The little girl, by the way, is played winningly by Leah Brady; she’s visiting her very rich grandmother’s estate with her otherwise estranged parents (Alexis Louder and Alex Hassell). It’s pretty fun to see Beverly D’Angelo as ultra-rich-bitch Grandma Gertrude Lightstone, although even her character, like all the other adults, exist only to serve the plot purpose of vapid people barely worth protecting or saving.

I just wish Violent Night could make up its mind between earnestness and self-parody. Nearly half the movie is incongruously earnest, as though we are watching a wholesome holiday movie, even though that’s not what it is at all. None of it fits, and a movie like this really only works if it never takes itself seriously.

David Harbour never does, at least, and so the movie is at least slightly better for it. Even the subplot of little Trudy being vindicated in her belief in Santa Claus could have worked in a movie that held its conviction of utter silliness. Instead, director Tommy Wirkola seems to want Violent Night to offer something for everybody, even though that’s just never how movies like this work. In the end, it just means the audience who comes for the cartoonish violence rendered more amusing by the involvement of Santa Claus will spend every other sequence just waiting for the action to start again.

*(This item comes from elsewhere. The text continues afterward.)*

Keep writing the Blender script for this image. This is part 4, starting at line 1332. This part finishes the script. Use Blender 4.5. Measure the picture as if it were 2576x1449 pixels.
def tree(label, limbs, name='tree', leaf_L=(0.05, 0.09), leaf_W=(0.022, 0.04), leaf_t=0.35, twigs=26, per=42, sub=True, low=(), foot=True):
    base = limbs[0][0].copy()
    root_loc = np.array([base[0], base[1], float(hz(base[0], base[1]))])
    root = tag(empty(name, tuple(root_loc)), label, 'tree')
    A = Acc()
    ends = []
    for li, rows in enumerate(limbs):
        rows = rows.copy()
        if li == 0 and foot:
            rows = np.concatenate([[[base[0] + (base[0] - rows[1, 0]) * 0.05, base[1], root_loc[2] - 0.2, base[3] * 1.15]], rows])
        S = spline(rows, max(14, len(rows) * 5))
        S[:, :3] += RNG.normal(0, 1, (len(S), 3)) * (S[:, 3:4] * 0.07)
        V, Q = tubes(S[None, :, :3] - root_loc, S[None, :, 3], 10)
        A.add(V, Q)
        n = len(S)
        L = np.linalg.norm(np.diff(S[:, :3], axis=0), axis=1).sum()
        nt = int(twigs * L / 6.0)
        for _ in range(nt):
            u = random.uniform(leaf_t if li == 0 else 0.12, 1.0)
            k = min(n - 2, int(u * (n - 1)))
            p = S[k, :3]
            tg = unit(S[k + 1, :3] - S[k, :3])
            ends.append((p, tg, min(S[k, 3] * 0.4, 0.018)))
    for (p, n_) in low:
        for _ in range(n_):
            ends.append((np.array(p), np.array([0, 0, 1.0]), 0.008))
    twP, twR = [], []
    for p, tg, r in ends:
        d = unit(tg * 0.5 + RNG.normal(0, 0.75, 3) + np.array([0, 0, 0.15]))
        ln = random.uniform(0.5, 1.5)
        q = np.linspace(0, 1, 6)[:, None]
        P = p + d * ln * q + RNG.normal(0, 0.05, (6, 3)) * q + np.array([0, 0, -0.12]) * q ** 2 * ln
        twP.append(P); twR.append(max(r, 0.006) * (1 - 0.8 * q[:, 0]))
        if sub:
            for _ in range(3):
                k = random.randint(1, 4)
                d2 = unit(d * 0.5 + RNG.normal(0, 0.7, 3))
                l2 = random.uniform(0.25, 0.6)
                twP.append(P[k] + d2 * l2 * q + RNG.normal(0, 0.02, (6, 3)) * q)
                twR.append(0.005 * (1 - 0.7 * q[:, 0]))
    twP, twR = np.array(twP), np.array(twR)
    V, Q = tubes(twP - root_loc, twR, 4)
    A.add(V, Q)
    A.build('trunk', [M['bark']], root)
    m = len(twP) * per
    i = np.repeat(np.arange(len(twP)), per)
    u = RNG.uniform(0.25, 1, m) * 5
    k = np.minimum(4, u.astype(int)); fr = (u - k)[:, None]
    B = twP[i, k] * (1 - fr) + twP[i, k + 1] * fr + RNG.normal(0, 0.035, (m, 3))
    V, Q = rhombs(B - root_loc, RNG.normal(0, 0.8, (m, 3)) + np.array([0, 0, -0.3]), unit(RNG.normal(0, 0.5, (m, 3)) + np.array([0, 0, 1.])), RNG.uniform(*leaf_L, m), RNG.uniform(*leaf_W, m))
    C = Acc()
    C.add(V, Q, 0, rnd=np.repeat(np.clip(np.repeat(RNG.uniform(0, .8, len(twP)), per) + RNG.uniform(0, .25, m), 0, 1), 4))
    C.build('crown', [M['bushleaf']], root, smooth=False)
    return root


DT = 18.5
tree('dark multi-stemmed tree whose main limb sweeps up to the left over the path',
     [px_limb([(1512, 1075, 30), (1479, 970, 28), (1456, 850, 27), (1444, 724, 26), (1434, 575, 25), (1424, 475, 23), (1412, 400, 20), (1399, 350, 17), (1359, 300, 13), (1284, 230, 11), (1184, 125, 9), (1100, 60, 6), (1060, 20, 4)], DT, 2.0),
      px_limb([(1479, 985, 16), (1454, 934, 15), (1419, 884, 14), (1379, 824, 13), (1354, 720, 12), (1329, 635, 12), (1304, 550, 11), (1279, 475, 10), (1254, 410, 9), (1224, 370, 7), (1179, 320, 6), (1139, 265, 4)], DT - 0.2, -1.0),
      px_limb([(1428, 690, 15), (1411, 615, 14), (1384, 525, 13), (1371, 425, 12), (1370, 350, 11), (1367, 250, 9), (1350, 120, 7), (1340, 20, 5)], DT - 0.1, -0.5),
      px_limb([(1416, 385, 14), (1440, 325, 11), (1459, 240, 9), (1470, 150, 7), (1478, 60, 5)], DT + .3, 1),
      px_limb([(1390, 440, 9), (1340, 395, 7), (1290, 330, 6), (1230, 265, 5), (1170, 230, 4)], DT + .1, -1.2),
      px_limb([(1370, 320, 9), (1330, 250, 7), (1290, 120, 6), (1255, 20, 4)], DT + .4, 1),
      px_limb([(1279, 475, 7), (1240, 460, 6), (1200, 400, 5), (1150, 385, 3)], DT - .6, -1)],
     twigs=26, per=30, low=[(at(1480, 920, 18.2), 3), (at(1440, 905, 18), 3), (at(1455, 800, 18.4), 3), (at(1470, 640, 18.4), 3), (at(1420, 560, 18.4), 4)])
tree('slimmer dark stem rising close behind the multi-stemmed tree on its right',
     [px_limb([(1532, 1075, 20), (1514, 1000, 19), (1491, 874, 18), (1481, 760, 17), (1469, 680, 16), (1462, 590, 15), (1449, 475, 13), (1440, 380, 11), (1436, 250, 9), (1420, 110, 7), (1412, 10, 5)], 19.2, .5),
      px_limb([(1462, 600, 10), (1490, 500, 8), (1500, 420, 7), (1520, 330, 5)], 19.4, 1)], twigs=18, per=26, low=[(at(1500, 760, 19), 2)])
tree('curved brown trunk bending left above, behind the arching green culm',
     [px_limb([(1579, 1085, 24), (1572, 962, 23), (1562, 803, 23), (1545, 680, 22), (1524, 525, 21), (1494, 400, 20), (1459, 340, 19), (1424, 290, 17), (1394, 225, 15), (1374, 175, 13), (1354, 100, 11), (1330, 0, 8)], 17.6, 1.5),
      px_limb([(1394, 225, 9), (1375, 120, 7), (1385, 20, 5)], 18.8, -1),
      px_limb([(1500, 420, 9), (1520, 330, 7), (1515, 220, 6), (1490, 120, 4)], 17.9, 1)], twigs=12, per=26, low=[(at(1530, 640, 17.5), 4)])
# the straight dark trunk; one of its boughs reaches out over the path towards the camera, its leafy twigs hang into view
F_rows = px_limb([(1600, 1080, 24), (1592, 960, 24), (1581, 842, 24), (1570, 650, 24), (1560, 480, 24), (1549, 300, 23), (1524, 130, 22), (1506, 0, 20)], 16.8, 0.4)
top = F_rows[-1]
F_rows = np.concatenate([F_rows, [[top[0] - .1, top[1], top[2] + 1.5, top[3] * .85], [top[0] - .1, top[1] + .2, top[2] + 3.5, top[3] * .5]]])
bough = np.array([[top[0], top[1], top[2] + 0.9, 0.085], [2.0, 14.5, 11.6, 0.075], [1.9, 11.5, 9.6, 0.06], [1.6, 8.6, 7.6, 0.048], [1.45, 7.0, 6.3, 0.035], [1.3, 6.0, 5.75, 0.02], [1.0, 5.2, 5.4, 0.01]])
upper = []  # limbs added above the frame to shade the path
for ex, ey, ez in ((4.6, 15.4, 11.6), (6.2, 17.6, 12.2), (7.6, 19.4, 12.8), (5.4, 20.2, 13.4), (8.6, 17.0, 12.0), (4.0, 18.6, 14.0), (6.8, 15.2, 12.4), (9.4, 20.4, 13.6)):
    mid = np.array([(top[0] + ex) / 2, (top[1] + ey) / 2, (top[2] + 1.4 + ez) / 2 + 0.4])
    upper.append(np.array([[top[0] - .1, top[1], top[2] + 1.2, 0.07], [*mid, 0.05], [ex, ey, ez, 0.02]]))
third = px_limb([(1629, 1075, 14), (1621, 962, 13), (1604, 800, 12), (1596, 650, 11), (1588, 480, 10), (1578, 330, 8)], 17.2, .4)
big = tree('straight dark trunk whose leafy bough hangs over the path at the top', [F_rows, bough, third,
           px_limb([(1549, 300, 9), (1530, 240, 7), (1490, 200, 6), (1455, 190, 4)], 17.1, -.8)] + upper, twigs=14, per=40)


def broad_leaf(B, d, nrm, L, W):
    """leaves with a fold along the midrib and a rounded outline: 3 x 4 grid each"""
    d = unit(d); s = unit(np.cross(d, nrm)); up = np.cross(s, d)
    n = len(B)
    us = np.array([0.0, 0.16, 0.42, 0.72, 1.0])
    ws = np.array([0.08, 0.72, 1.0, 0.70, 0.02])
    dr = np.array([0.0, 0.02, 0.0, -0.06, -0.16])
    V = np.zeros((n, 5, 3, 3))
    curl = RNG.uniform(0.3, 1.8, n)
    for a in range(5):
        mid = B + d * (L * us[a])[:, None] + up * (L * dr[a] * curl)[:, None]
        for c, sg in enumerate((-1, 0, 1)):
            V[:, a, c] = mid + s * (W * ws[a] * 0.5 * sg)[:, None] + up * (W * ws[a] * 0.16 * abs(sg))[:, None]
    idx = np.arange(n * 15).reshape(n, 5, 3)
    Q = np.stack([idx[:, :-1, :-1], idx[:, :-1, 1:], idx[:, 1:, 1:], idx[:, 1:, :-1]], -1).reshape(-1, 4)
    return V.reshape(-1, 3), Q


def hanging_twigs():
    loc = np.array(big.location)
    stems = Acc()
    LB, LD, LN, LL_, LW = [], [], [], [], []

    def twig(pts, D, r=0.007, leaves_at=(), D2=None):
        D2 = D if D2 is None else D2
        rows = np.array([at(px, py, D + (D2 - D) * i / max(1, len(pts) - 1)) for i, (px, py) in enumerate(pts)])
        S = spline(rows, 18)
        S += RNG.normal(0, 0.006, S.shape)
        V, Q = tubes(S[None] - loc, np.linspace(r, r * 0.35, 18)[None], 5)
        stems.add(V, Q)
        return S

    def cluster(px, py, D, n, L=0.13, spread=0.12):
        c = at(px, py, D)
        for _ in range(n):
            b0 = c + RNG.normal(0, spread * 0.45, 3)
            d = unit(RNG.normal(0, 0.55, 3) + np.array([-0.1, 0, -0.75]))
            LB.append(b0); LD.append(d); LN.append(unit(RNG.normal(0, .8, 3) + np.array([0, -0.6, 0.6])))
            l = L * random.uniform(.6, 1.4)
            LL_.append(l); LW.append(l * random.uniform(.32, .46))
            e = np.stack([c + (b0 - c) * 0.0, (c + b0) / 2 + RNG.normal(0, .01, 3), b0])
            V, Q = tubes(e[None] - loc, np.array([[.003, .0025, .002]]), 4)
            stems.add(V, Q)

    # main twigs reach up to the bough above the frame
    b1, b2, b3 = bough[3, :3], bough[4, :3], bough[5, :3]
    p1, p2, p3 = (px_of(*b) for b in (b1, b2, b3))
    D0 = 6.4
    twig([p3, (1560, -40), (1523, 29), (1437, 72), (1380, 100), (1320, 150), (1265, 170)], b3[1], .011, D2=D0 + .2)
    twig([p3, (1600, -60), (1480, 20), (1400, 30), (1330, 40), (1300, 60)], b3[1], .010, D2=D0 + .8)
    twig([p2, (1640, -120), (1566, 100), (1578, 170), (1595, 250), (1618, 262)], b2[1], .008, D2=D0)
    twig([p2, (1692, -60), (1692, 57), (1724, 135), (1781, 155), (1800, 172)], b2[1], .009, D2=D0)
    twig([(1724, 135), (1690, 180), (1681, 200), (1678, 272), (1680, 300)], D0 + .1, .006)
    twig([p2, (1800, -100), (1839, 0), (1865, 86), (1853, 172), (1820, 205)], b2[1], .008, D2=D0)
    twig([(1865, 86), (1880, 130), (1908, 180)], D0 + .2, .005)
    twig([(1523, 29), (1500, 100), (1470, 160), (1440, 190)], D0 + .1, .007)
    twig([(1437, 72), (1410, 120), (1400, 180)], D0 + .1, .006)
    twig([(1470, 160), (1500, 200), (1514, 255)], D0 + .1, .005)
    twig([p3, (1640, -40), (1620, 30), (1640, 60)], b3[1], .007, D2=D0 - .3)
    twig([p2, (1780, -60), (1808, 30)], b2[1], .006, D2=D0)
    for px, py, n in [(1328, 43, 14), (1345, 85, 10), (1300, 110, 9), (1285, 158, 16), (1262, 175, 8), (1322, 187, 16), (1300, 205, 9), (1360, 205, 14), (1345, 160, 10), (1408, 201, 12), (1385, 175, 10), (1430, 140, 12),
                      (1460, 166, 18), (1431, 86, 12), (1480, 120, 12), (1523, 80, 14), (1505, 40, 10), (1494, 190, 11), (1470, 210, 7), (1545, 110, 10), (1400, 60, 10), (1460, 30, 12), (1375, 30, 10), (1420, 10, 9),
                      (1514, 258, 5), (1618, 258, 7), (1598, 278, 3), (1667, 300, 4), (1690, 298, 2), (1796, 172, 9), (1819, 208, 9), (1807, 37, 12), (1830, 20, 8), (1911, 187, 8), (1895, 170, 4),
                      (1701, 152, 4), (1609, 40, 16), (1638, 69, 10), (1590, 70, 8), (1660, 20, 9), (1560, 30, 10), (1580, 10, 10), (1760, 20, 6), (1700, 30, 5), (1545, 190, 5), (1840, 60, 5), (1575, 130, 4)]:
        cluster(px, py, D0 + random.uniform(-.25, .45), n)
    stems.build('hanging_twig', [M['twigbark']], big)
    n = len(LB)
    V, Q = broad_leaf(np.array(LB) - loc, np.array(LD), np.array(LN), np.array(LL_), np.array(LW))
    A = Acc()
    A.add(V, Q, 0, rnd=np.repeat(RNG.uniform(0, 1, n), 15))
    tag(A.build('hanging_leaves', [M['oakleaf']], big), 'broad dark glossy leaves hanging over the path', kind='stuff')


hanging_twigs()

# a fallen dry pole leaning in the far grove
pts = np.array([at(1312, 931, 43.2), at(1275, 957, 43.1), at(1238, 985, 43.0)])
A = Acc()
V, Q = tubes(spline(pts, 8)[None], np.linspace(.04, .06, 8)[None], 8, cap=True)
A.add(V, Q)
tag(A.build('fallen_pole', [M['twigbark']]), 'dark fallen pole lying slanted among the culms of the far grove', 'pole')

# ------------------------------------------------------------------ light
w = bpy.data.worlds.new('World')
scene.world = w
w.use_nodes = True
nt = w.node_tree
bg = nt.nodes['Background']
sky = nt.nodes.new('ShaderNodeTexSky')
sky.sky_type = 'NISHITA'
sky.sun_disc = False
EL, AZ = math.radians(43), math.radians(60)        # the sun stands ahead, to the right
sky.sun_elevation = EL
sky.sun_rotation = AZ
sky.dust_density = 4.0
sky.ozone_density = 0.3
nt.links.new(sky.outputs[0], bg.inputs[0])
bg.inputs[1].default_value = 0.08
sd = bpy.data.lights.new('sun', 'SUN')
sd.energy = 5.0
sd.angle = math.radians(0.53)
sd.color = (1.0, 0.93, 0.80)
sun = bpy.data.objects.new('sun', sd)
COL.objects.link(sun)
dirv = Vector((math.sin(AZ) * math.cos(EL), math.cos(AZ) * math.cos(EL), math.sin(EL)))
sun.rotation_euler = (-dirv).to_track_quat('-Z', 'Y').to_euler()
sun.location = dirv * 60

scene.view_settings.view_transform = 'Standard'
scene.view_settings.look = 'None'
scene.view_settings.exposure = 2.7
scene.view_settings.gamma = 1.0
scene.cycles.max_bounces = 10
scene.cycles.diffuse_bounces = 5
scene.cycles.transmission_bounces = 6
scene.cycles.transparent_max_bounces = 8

The more tedious scenes might have worked better if it had more cleverly written humor, but with a few notable exceptions, the gags in this movie are low-hanging fruit. Someone needs to try this exercise again, and do it right, or at least better. Flesh out the young-child-as-action-hero angle. Call it Scrooge Hard, or something. Home Explode? I don’t know, we can workshop it. Unfortunately there’s no better action-Christmas-movie title than Violent Night. I just wish it got more than halfway to living up to it.